On 24.02.24 22:47, John Nielsen wrote:
> 1) AWS EC2 + cloud-init. The FreeBSD Project publishes AMIs for every release (again, thanks cperciva). You can launch an EC2 instance from one of those with a few clicks. You can additionally assign an IAM role to the instance to give it permission to write to an S3 bucket and drop a script in the user-data for the instance to run when it boots. The script could download the Python code to be run, run it, and upload the results to S3 all non-interactively.
> 
> With a couple hours’ work you could adapt the stock image to add any missing dependencies and disable unneeded drivers and services to speed the boot, then snapshot that and use your custom image for future runs.
> 
> You could also easily manage the whole thing with Terraform. Copy/paste the infrastructure as code templates and tweak the variables to get an easily repeatable system.

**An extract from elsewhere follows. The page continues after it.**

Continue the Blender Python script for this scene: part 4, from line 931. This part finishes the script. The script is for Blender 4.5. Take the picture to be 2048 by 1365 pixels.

Ah, I didn't mention that. The tests are for running locally.
The overall project is for a home appliance, so no cloud.

> 2) KVM + libvirt on whatever Linux host(s) you have available. The VM-IMAGES released by the Project include qcow volumes. You might need to tweak the image to do your custom script(s) at startup (though the image may also have cloud-init if your environment supports it) but qcow does support snapshots as well and the whole thing should have low boot times.

That was my second approach :-)
It turned out to have various roadbumps (mostly lack of 
knowledge/experience on my side, no doubts about that).

I'm currently going back to my first approach, Vagrant, but diving into 
writing my own Vagrantfile. I understand that's easy enough for somebody 
without deep knowledge of KVM/libvirt, so I'll see.